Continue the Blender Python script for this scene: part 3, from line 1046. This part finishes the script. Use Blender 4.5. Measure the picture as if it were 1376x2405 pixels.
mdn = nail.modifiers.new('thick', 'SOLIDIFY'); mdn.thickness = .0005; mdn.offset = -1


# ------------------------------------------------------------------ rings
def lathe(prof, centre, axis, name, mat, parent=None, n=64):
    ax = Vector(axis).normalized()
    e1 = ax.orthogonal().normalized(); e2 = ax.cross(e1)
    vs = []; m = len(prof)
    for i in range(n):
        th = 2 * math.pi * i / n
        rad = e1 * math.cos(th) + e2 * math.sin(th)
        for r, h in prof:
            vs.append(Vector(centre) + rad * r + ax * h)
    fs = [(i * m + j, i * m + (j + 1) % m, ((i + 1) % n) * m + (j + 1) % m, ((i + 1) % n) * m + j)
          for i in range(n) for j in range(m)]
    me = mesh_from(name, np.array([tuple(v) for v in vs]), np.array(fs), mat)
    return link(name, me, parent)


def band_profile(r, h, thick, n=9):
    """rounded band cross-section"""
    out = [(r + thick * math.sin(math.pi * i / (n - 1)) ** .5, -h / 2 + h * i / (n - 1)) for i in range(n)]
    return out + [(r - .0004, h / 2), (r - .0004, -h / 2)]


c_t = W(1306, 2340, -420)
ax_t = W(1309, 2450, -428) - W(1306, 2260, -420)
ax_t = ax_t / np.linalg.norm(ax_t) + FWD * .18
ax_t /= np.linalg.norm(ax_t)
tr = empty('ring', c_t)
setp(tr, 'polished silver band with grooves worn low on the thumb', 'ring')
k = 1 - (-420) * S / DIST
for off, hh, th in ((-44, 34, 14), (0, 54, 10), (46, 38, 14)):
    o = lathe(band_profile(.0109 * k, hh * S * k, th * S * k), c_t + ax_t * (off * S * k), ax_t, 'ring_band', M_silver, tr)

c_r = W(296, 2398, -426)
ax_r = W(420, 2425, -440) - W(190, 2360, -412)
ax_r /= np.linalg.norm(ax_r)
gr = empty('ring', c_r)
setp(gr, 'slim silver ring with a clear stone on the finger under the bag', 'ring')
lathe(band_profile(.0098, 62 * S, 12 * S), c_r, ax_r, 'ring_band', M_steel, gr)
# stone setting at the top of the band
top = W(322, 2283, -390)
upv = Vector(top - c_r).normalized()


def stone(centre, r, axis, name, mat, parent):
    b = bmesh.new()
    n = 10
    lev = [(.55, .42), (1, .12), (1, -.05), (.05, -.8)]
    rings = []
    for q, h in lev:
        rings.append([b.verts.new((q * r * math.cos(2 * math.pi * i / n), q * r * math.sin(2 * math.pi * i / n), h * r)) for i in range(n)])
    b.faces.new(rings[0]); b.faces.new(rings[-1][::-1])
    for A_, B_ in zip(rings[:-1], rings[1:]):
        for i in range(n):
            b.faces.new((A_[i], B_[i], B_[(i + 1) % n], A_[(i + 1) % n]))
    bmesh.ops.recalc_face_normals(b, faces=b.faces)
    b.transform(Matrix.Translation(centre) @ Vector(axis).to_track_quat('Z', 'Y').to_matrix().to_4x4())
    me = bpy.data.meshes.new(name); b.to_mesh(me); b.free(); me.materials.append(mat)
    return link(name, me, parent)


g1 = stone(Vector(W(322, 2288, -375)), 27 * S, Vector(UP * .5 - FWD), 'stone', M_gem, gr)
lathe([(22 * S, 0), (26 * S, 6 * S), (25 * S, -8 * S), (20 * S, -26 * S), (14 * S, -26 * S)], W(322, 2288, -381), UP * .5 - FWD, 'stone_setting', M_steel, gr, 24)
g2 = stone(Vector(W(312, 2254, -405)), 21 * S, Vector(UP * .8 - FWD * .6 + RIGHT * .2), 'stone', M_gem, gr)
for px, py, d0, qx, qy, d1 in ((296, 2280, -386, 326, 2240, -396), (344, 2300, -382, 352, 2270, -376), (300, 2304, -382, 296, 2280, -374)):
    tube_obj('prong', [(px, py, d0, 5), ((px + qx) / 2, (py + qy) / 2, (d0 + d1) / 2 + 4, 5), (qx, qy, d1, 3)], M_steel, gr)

====

● **Problem description**
Copy, please, exactly the lines that start at the first line of the data and end at the line containing "mdn = nail.modifiers.new('thick', 'SOLIDIFY');", both kept and no others.

● **Task output**
Continue the Blender Python script for this scene: part 3, from line 1046. This part finishes the script. Use Blender 4.5. Measure the picture as if it were 1376x2405 pixels.
mdn = nail.modifiers.new('thick', 'SOLIDIFY'); mdn.thickness = .0005; mdn.offset = -1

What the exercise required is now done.